3. A computer-implemented method in accordance with claim 1, wherein the read-optimized data structure includes a subset of the nodes of the tree structure.

4. A computer-implemented method in accordance with claim 1, wherein the read-optimized data structure comprises a file for each associated node or subprocesses of each node.

5. A computer-implemented method in accordance with claim 4, wherein the file includes a displayname and description of the associated node or subprocess.

6. A computer-implemented method in accordance with claim 1, further comprising caching the read-optimized data structure in a cache accessible by the portal runtime environment.

7. A computer-implemented method, comprising:

generating a read-optimized data structure representing a tree structure of web content, the tree structure comprising an ordered set of interconnected nodes, and each node representing a website or web page; and

storing the read-optimized data structure in a cache accessible by a portal runtime environment.

8. A computer-implemented method in accordance with claim 7, wherein generating a read-optimized data structure further comprises receiving a modification to the tree structure stored in a knowledge management database.

9. A computer-implemented method in accordance with claim 7, wherein the read-optimized data structure includes a subset of the nodes of the tree structure.

10. A computer-implemented method in accordance with claim 7, wherein the read-optimized data structure comprises a file for each associated node or subprocesses of each node.

11. A computer-implemented method in accordance with claim 10, wherein the file includes a displayname and description of the associated node or subprocess.

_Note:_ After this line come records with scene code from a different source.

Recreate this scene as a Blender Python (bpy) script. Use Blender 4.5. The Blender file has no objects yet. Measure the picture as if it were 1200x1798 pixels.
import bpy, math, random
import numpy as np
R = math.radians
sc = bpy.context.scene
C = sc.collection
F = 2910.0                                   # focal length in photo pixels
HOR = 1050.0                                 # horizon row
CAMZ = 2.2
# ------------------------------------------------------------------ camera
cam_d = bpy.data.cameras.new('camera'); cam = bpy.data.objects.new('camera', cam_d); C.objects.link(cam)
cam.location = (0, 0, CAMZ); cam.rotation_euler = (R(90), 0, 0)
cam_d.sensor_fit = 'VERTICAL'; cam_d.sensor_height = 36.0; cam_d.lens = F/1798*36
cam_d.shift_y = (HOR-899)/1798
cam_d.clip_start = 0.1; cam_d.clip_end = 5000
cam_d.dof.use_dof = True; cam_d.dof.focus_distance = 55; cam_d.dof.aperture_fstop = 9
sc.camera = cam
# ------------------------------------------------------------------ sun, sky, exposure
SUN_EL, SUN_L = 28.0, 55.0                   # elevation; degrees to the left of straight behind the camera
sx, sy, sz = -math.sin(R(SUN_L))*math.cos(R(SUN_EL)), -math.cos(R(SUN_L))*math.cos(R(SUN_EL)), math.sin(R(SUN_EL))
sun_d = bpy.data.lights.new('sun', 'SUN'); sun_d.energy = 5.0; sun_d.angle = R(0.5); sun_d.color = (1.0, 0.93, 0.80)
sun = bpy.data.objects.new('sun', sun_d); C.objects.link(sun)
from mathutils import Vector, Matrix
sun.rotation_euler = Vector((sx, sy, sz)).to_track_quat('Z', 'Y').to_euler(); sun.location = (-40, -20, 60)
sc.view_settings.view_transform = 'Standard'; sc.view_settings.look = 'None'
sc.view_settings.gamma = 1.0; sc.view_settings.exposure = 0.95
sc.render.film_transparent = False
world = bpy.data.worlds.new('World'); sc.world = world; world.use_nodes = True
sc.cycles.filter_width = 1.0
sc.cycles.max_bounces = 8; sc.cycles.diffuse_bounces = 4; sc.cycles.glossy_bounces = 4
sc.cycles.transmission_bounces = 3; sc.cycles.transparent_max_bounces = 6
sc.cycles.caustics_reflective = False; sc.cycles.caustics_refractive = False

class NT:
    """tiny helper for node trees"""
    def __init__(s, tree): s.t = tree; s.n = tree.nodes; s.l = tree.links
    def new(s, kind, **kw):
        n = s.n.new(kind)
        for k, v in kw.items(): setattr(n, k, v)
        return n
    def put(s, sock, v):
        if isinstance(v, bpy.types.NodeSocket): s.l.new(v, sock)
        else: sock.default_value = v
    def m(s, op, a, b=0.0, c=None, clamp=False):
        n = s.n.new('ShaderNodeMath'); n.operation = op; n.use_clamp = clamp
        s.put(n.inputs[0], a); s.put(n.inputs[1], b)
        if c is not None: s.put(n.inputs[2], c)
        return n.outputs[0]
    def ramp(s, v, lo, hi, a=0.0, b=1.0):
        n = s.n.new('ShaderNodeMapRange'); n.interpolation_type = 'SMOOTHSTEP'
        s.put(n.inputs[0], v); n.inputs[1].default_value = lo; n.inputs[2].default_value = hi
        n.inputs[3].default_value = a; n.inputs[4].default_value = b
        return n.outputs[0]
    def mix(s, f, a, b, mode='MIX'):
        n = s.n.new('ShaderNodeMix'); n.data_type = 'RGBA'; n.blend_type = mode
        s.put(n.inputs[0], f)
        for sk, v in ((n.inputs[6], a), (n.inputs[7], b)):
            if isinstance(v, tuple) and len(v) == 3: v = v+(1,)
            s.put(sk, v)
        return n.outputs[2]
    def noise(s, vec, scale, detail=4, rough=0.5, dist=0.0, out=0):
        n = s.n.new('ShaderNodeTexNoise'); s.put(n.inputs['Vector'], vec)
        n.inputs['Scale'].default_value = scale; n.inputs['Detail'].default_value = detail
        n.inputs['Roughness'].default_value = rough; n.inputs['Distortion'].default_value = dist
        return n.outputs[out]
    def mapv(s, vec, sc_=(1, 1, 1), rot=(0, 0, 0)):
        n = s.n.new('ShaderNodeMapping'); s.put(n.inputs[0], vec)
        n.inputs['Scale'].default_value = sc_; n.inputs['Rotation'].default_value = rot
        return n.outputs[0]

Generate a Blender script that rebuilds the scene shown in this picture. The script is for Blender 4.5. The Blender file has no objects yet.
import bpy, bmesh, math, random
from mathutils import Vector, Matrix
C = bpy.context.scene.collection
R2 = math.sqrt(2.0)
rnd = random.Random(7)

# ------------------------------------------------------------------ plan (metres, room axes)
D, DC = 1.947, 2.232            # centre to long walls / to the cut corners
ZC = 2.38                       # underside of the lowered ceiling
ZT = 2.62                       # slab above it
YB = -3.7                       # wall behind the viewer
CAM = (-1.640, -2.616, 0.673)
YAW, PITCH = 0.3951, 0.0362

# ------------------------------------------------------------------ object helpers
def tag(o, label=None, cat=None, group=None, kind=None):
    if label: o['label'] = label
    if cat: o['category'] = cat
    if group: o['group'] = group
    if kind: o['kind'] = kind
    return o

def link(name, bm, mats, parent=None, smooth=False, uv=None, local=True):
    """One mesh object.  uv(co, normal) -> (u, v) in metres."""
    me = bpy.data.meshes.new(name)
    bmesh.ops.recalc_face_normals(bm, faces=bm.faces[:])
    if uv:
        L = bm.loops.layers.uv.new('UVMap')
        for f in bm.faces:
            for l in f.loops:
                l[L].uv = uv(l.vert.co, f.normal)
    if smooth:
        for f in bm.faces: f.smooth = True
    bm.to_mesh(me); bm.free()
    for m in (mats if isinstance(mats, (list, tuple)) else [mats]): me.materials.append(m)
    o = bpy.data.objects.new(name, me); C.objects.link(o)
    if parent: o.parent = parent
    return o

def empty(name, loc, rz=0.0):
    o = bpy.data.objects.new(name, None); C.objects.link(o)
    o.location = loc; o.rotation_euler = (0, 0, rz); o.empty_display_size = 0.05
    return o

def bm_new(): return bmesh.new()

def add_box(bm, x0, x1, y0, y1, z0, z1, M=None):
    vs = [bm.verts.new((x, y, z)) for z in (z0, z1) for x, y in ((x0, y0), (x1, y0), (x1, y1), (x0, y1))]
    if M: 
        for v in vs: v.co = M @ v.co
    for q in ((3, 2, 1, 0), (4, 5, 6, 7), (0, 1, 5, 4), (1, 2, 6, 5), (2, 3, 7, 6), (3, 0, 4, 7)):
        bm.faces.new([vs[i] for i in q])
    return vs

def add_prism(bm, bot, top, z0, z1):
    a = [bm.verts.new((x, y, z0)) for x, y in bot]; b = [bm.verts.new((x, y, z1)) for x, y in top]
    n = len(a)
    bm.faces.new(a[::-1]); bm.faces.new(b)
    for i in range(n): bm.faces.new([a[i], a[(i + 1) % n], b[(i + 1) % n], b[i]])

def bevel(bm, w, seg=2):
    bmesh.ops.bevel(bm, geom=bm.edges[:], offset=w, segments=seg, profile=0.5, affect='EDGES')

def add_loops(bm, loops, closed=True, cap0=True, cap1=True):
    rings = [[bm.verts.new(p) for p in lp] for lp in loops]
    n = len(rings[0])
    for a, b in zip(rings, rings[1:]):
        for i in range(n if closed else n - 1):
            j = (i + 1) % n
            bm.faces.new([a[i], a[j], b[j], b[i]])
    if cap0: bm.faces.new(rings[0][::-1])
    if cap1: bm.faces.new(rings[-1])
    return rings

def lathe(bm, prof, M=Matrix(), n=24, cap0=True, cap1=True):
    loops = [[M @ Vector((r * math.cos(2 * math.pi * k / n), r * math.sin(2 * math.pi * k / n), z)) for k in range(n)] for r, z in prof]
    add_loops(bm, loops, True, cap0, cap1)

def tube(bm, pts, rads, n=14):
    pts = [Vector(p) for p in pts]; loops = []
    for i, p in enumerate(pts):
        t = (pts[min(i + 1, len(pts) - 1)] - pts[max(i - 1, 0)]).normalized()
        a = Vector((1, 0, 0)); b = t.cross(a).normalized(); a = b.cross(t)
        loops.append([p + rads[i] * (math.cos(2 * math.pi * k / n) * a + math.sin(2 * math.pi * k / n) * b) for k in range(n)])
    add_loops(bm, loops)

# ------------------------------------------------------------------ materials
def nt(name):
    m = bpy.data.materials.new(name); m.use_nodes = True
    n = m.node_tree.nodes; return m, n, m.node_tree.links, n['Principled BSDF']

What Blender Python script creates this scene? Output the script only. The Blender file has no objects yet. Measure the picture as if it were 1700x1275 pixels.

12. A computer-implemented method in accordance with claim 7, further comprising generating the web content with a web page composer.

13. A computer-implemented method in accordance with claim 12, further comprising arranging the web content into the tree structure.

14. A computer-implemented method in accordance with claim 13, further comprising:

receiving a modification on a subset of the ordered set of interconnected nodes; and

generating the read-optimized data structure based on the modification.

15. A performance-optimized web content navigation system comprising:

a web page composer configured to generate a website comprising a plurality of web pages, the web page composer further including a data structure generator for generating a read-optimized data structure representing a tree structure of web content for the website, the tree structure comprising an ordered set of interconnected nodes, and each node representing at least one of the web pages; and

a cache memory for storing the read-optimized data structure.

16. A system in accordance with claim 15, further comprising a portal runtime environment including a connection with the cache memory for accessing the read-optimized data structure with a single read operation to the cache memory.

17. A system in accordance with claim 16, wherein the cache memory is further configured for providing access to the read-optimized data structure to the portal runtime environment.

18. A system in accordance with claim 16, wherein the portal runtime environment includes a portal program for accessing the web content of the website.

19. A system in accordance with claim 18, wherein the portal runtime environment further includes a user interface for displaying the web content.

20. A system in accordance with claim 18, further comprising a navigation connection that is established between the portal and the web content for executing search queries on the web content on behalf of the portal.